PROBLEM
Present the following data again exactly as it is shown.

PROVIDED DATA

---*---

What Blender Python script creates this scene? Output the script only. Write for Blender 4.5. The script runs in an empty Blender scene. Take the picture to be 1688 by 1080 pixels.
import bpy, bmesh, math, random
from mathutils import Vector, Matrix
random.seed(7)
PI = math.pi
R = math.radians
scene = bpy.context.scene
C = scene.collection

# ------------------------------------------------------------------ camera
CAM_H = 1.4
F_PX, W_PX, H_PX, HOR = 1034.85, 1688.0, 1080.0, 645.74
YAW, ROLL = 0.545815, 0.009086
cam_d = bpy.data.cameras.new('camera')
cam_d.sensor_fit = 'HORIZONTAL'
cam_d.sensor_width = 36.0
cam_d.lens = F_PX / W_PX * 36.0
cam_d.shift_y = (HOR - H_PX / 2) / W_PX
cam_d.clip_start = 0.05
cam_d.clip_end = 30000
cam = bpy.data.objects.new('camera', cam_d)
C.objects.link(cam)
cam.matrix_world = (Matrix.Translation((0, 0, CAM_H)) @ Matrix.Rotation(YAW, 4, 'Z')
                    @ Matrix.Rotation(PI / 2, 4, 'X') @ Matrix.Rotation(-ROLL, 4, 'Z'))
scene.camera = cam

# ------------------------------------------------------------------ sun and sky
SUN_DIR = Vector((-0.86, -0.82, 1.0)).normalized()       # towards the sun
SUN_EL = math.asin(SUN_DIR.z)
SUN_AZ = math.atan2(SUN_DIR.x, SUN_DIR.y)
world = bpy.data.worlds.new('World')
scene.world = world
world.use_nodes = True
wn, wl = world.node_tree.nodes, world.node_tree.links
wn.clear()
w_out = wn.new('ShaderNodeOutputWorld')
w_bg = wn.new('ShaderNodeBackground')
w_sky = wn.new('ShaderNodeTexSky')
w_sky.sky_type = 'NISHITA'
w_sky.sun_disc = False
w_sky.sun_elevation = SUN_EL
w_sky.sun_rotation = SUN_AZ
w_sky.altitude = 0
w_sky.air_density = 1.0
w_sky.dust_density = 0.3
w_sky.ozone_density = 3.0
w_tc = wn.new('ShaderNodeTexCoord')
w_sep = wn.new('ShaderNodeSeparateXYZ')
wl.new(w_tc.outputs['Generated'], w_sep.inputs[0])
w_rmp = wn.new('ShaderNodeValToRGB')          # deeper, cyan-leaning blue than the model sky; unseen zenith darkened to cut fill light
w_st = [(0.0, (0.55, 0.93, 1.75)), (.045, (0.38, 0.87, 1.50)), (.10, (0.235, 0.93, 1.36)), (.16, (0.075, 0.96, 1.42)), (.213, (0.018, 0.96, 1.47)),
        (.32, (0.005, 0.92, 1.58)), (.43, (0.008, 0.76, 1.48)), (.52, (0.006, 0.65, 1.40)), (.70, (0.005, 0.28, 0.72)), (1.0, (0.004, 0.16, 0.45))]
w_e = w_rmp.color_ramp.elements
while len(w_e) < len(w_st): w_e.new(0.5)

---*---

ANSWER FOR THIS EXERCISE
What Blender Python script creates this scene? Output the script only. Write for Blender 4.5. The script runs in an empty Blender scene. Take the picture to be 1688 by 1080 pixels.
import bpy, bmesh, math, random
from mathutils import Vector, Matrix
random.seed(7)
PI = math.pi
R = math.radians
scene = bpy.context.scene
C = scene.collection

# ------------------------------------------------------------------ camera
CAM_H = 1.4
F_PX, W_PX, H_PX, HOR = 1034.85, 1688.0, 1080.0, 645.74
YAW, ROLL = 0.545815, 0.009086
cam_d = bpy.data.cameras.new('camera')
cam_d.sensor_fit = 'HORIZONTAL'
cam_d.sensor_width = 36.0
cam_d.lens = F_PX / W_PX * 36.0
cam_d.shift_y = (HOR - H_PX / 2) / W_PX
cam_d.clip_start = 0.05
cam_d.clip_end = 30000
cam = bpy.data.objects.new('camera', cam_d)
C.objects.link(cam)
cam.matrix_world = (Matrix.Translation((0, 0, CAM_H)) @ Matrix.Rotation(YAW, 4, 'Z')
                    @ Matrix.Rotation(PI / 2, 4, 'X') @ Matrix.Rotation(-ROLL, 4, 'Z'))
scene.camera = cam

# ------------------------------------------------------------------ sun and sky
SUN_DIR = Vector((-0.86, -0.82, 1.0)).normalized()       # towards the sun
SUN_EL = math.asin(SUN_DIR.z)
SUN_AZ = math.atan2(SUN_DIR.x, SUN_DIR.y)
world = bpy.data.worlds.new('World')
scene.world = world
world.use_nodes = True
wn, wl = world.node_tree.nodes, world.node_tree.links
wn.clear()
w_out = wn.new('ShaderNodeOutputWorld')
w_bg = wn.new('ShaderNodeBackground')
w_sky = wn.new('ShaderNodeTexSky')
w_sky.sky_type = 'NISHITA'
w_sky.sun_disc = False
w_sky.sun_elevation = SUN_EL
w_sky.sun_rotation = SUN_AZ
w_sky.altitude = 0
w_sky.air_density = 1.0
w_sky.dust_density = 0.3
w_sky.ozone_density = 3.0
w_tc = wn.new('ShaderNodeTexCoord')
w_sep = wn.new('ShaderNodeSeparateXYZ')
wl.new(w_tc.outputs['Generated'], w_sep.inputs[0])
w_rmp = wn.new('ShaderNodeValToRGB')          # deeper, cyan-leaning blue than the model sky; unseen zenith darkened to cut fill light
w_st = [(0.0, (0.55, 0.93, 1.75)), (.045, (0.38, 0.87, 1.50)), (.10, (0.235, 0.93, 1.36)), (.16, (0.075, 0.96, 1.42)), (.213, (0.018, 0.96, 1.47)),
        (.32, (0.005, 0.92, 1.58)), (.43, (0.008, 0.76, 1.48)), (.52, (0.006, 0.65, 1.40)), (.70, (0.005, 0.28, 0.72)), (1.0, (0.004, 0.16, 0.45))]
w_e = w_rmp.color_ramp.elements
while len(w_e) < len(w_st): w_e.new(0.5)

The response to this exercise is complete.